Lindley: When you get into the wicked challenges, there is a whole section that is called 'the wicked challenges', and you really think about those and try to come up with a way to solve those problems - is not something that I see how to do today. That's why they are wicked challenges. But I think those are the areas where a lot of people are going to sit down and really think about how to address these issues. Or maybe there are still tools or ideas that need to be developed to help solve those challenges.

[Caption] On Twitter, use @NMCorg and #NMCHz

Lindley: And it's all about being willing to learn something new, take on a new challenge, learn a new technology and be willing to change over and over and over again. As a library professional, you have to be willing to change every five years.

Dale Askey, Associate University Librarian - McMaster University: Also I really appreciate the international approach that isn't the typical Amerocentric exercise where one takes the US experience and just extrapolates it out to the world.

[Caption] Acknowledgements. The research behind the NMC Horizon Report: 2014 Library Edition is jointly conducted by the NMC and University of Applied Sciences (HTW) Chur, Technische Informationsbibliothek (TIB) Hannover, and ETH-Bibliothek Zurich. Our partners' critical participation in the production of this report and their strong support for the NMC Horizon Project is gratefully acknowledged. The NMC Horizon Report: 2014 Library Edition is a publication of the NMC. Creative Commons - BY.

Dale: This had thirteen or fourteen countries involved, three different countries were involved in the leadership of the project and so the international perspective really came through. The survivor methodology is really interesting and it's a bit humbling, as somebody who has been asked to participate in this, to put ideas in the hopper and watch them get beat up by the survivor process. On the other hand, the consensus is great because otherwise these group processes tend to degenerate into - if they are done in synchronous mode in one room - to the person who argues the loudest and the most forcefully and not necessarily reflect a group opinion. So the methodology seems to really work.

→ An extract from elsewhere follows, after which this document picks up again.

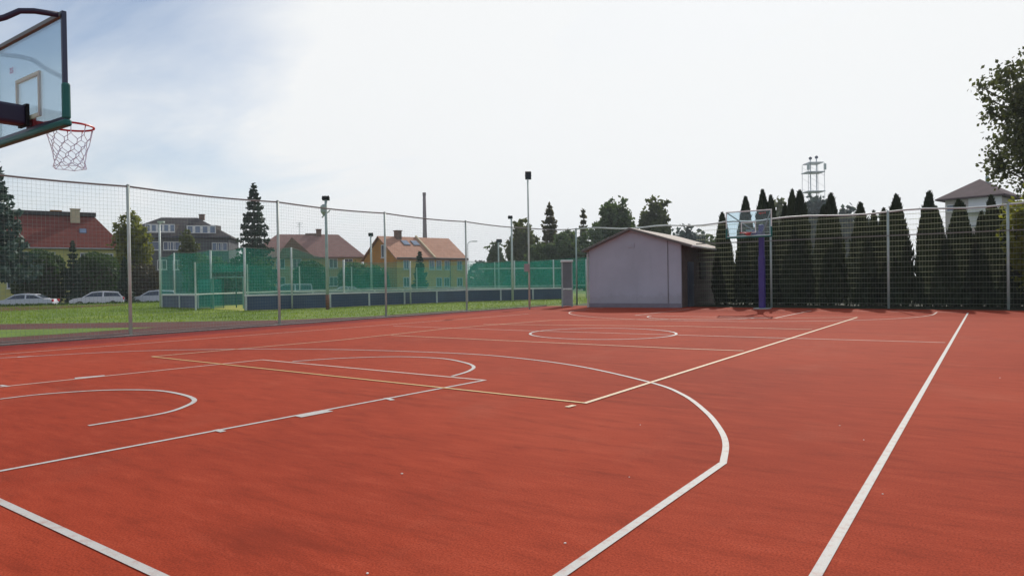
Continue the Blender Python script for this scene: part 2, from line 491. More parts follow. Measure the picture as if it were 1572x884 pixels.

Dr Joan K. Lippincott, Associate Executive Director - Coalition for Networked Information: They help librarians understand key issues in research, teaching and learning - the really mission critical aspects of the university. I think it is critically important for librarians to have this broad understanding of the environment in which they are working in order to shape their programs for their institution. The Horizon Report is also a great discussion starter. It can be used in one-on-one meetings, with faculty or in a departmental faculty meeting or with a library advisory group. It helps take the discussion beyond mundane concerns with the day to day operation of the library and into more significant issues regarding teaching, learning and research.

Mimi Calter Associate University Librarian - Stanford University Libraries: It was an awful lot of reading that had to happen but it was fascinating stuff and really exciting to be participating in. It was even more fascinating to go through the analysis and the survival portion of the process and voting things off the island. To think through not just what were the important trends because we had already done a lot of that but to think about what the priorities were between the trends and the timing between the trends and start voting things off the island and categorising things into timeframes was a different way of thinking about a lot of these trends and technology and really gave me a perspective that was different from what I had seen before.

[Caption] Fast trends:

  • increasing focus on research data management for publications
  • prioritization of mobile content and delivery

[Caption] Mid-range trends:

  • evolving nature of the scholarly record
  • increasing accessibility of research content

[Caption] Long-range trends:

  • continual progress in technology, standards and infrastructure
  • rise of new forms of multidisciplinary research

[Caption] Solvable challenges:

  • embedding academic and research libraries in the curriculum
  • rethinking the roles and skills of librarians

[Caption] Difficult challenges:

  • capturing and archiving the digital outputs of research as collection material
  • competition from alternative avenues of discovery

[Caption] Wicked challenges:

  • embracing the need for radical change
  • maintaining ongoing integration, interoperability, and collaborative projects

[Caption] One year or less:

  • electronic publishing
  • mobile apps

[Caption] Two or three years:

  • bibliometrics and citation technologies
  • open content

[Caption] Four to five years:

  • the internet of things
  • semantic web and linked data

Mylee Joseph, Consultant - Public Library Services - State Library of NSW: What about the adoption curve. We are all very familiar with the various stages of early adopters and late adopters and you certainly see that when you look at something like the ideation process we use. There were libraries who were describing what was already happening in their environment while there were other libraries who were nowhere near what was about to happen and needed the heads up and alert to start looking and working towards some of these changes that were coming down the pipe for them. Do academic libraries and academic library staff consider the research libraries, the national libraries and state and territory libraries and perhaps some of the special libraries as part of the information ecosystem that they are interacting with? And that perhaps with linked data and more and more digitised information, is actually part of the information ecosystem that their students and faculty and other community members are perhaps accessing for themselves quite readily.

Samantha: I think that what that is showcasing is the real opportunity that libraries have to foster that multidisciplinary research. To create opportunities for seemingly disparate disciplines and people to get together to share their insights with each other and really come up with an outcome that is representative of the entire learning process.

Larry: We want to let you know that our commitment to this library work is long term so you can expect an annual report each year. It's going to come out in the early fall or late summer. You can also expect, soon, a toolkit that you can use with the staff in your library to do interesting things with the Horizon Report. It's going to be an exciting time. We are really, really bullish on libraries.

Sue [speaking from The Cube at QUT]: So, if your libraries use large technologies or small technologies - library trends reports are one of the ways that you can envisage your library's future. So talk about the trends, the technologies and the challenges. Be part of your library's future and be ready for change.

[Caption] QUT, a university for the real world. CRICOS No. 00213J

Larry: We're going to take off now so we'll say...

Larry and Samantha [together]: G'day mate!